What’s concerning is Carlson’s efforts to push his pro-Putin memes into the Republican presidential primary campaign. At the annual Family Leadership Summit in Des Moines, Carlson got a chance to demonstrate just why he’s the Kremlin’s favorite U.S. pundit. The influential Iowa evangelical leader Bob Vander Plaats chose Carlson to interview the six GOP presidential candidates who showed up for the event. Trump did not attend.

The New York Times wrote that Vander Plaats found out “what happens when you turn over your Republican presidential showcase to Tucker Carlson”:

Jesus is out. Vladimir V. Putin is in.

Mr. Carlson was given the task of interviewing six Republican presidential hopefuls at the Family Leadership conference in Des Moines on Friday. Consequently, Russia’s invasion of Ukraine became the dominant issue of debate, on a day when Gov. Kim Reynolds of Iowa used the event to sign a near-total abortion ban into law.

In the hands of Mr. Carlson, the former Fox News host who was recently fired, Ukraine became the bad actor in the conflict, not Russia.

The most contentious exchange over Ukraine came during Carlson’s interview with Mike Pence. The former vice president criticized the Biden administration for being too slow to provide advanced weaponry, such as Abrams tanks and F-16 warplanes to Ukraine. Carlson said:

“You are distressed that the Ukrainians don’t have enough American tanks? Every city in the United States has become much worse over the past three years. …”
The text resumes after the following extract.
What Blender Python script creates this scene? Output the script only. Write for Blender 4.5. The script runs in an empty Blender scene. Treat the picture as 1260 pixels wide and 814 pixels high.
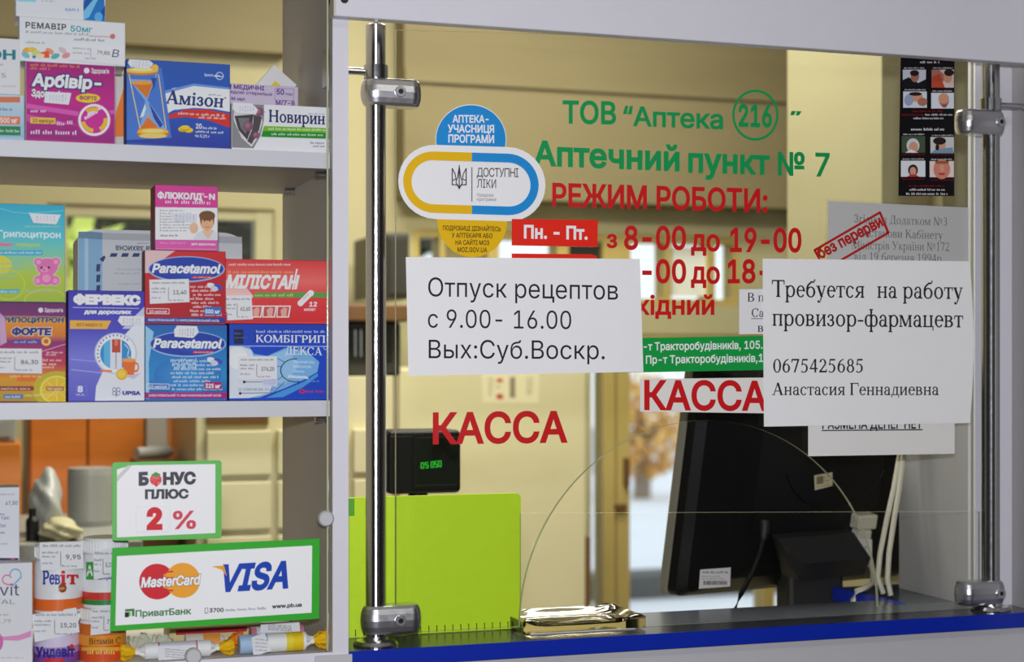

“Drive around—there’s not one city that’s gotten better in the United States and it’s visible. …Our economy has degraded, the suicide rate has jumped, public filth and disorder and crime have exponentially increased and yet your concern is that the Ukrainians—a country most people can’t find on the map, who’ve received tens of billions of U.S. tax dollars—don’t have enough tanks? I think it’s a fair question to ask, where’s the concern for the United States in that?”

The New York Times story added: “Mr. Carlson called Ukraine an American ‘client state,’ accused Ukraine’s Jewish leader, Volodymyr Zelenskyy, of persecuting Christians and strongly indicated Mr. Pence had been conned, despite evidence to the contrary.”